Revision as of 11:23, 1 August 2013

How Do I Make The Case For What I Want To Do (Change Page Title)

  • How do I make the case for hiring staff?
    You should do a skills audit and a skills gap analysis. You should identify the reasons why the vacancy has arisen;
    the operational benefits; the reasons for filling the vacancy now; the business need; impact on other staff; the proposed
    budget or means of supporting the post.
  • How do I make the case for procuring preservation services?
    You should do a landscape study of available service offerings; a high level overview of costs associated with different options; 
  • How do I make the case for starting a preservation project?
    Some organisations may require a business case prior to applying for project funding. This should include elements from the case
    for implementing preservation more generally (see below) but will require more focus on the timing and staff issues over the
    duration of the project and its impact on core business.
  • How do I make the case for implementing preservation as a core activity?
    This should start with reference to the organisational mission and strategy and should examine the value proposition from the
    outset. The case will require an analysis of benefits versus costs and should emphasise the potential return on investment.
    The non-finanical benefits are important which may include, increased productivity, enhanced reputation, improved service 
    delivery, etc. 
  • How do I know how much implementation detail to put in my business case?
    Provide enough detail to justify the costs without unnecessarily limiting your implementation options.
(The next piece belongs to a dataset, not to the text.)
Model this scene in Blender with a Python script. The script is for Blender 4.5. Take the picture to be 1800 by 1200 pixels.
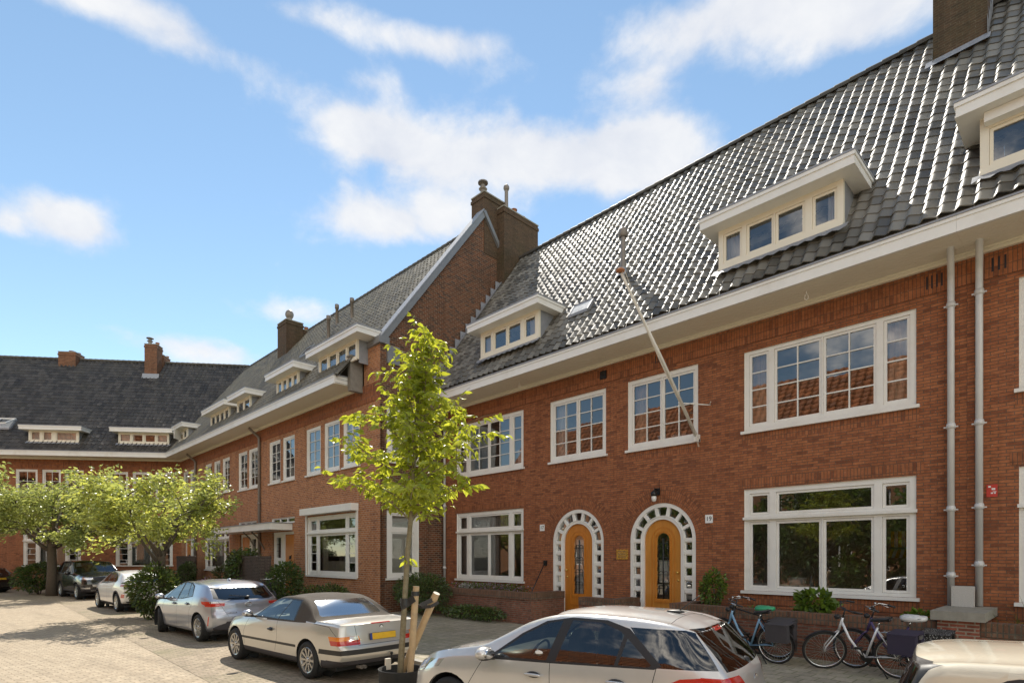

Remember the audience
    you are writing for and provide the level of detail appropriate to their needs. Make sure you have scoped your project
    sufficiently and that you clearly address the problem that you have identified.  
 
  • How do I scope my business case?
    You should set the scope very early in the business case, relating it very precisely to the problem that you are trying to solve.
    Setting the scope is essential to establish the cost parameters associated with your proposal. You may find it useful to 
    draft an 'in-scope' and 'out-of-scope' list and reproduce an extract of that in your business case. You should be prepared to    
    briefly justify any 'out-of-scope' activities and comment on how these will be/are being addressed in other organisiationl
    activities. 
    It is essential to specify the time period which your proposal will address: it could be a short, one off task or a longer 
    series of activities which span multiple collections. You need to establish whether this is a 'capital' project - ie one off 
    with a fixed completion point - or a 'revenue' activity which will be ongoing and indefinite.  You might illustrate it with a
    workflow diagram. How long before the funding and resource you request will run out?
  • How much detail about tools and skills should be included?
    Provide enough detail so that the costs can be justified. If you have done a pilot project, you will already know the 
    sorts of tools and skills you need and can refer to that project in the business case. 
    Some things you might need to consider:
    Tools for impact assessment- how will we know if the project has been a success/what it's impact has been?
    Engagement: is there a need to engage certain stakeholders? What tools could we use to do this?
    Measurement: how  do we know if the project is progressing as planned?
    Do we need to develop new tools or are suitable off-the shelf options available?
    What tools will be used to monitor risk? 
    
  • How do you gather feedback?
    A decent stakeholder analysis should be the starting point for this. Once you havev identified your stakeholders you can work
    out the best ways to gather feedbakc from them. Depending on the type of project you are making the case for you may be
    able to insert ways to gain feedback from the system you will implement.
  • What are the rights issues?
    Here's a useful place to start: http://dx.doi.org/10.7207/twr12-02  - Andrew Charlesworth's technology watch report for 
    the DPC on Intellectual Property Rights and Preservation
  • How will it be reused (policy question)?
    It's important to think about how the implementation of you project might impact the policies in place within you institution.
    If your instituion has a policy in place supporting the reuse of data then identify how your project supports this and how
    existing policies may need to reflect new workflows.